Posted January. 08, 2009 05:09,   

한국어

German billionaire Adolf Merckle has committed suicide after suffering from huge losses stemming from the global financial crisis.

Merckle yesterday threw himself under an oncoming train near his company, according to German media.

“The desperate situation of his companies caused by the financial crisis, the uncertainty of the past few weeks, and his powerlessness to act broke the passionate family entrepreneur and he took his own life,” his family said in a brief statement.

German prosecutors said they found a suicide note meant for his family but did not disclose the content.

The 74-year-old tycoon controlled a number of companies including generic drug maker Ratiopharm International GmbH and cement maker HeidelbergCement AG through his family holding company VEM Vermoegensverwaltung GmbH. His conglomerate employed 100,000 workers.

He was ranked Germany’s fifth richest man by Forbes magazine in 2007.

Though reluctant to appear in public, he invited G8 leaders to his castle in 2007.

The holding company had reportedly fallen into a liquidly crisis after suffering heavy losses worth one billion euros when the shares of automaker Volkswagen wildly fluctuated last fall.

This occurred in the process of fellow carmaker Porsche SE`s move to increase its stake in the company. More than 40 banks rejected Merckle`s plea for new loans.

In the United States, real estate mogul Steven L. Good was found dead Monday morning in his Jaguar in a wildlife preserve outside Chicago in an apparent suicide.
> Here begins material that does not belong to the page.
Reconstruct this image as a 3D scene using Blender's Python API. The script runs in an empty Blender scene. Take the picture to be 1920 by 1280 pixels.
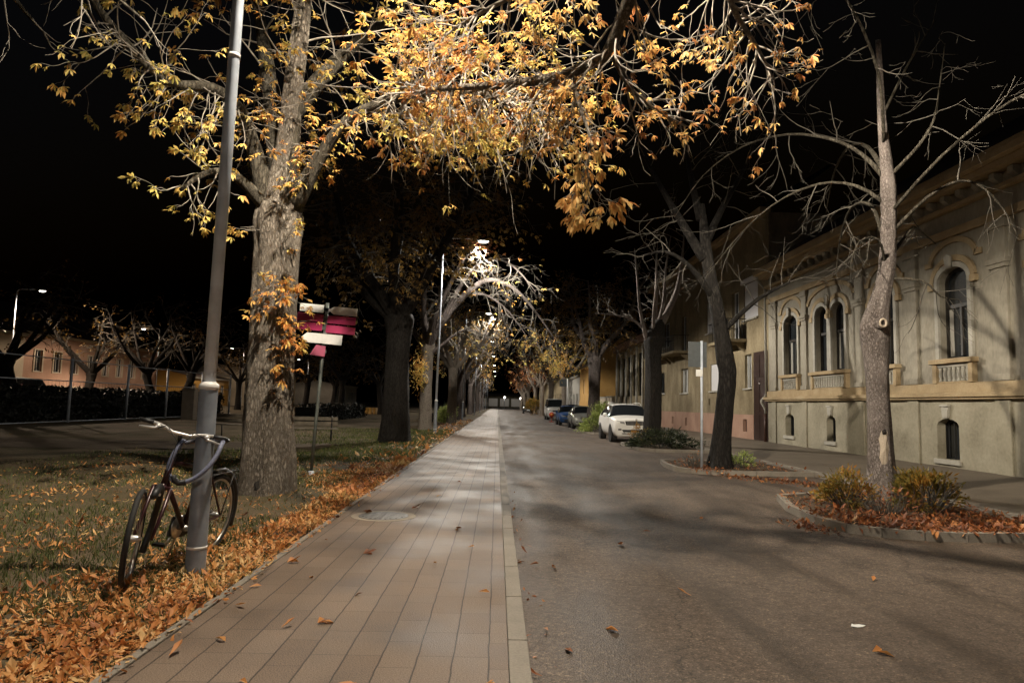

The 52-year-old was chief executive of Sheldon Good & Co., one of the largest U.S. real estate auction companies. Police found him with a gunshot wound to the head.

No suicide note was found.

He said last month in an industry outlook news release that market conditions were “very challenging.”

Late last year, Rene-Thierry Magon de la Villehuchet, the chief executive and co-founder of the French investment firm Access International Advisors, was found dead in his office in an apparent suicide. He reportedly lost 1.4 billion dollars due to Bernard Madoff’s investment scheme.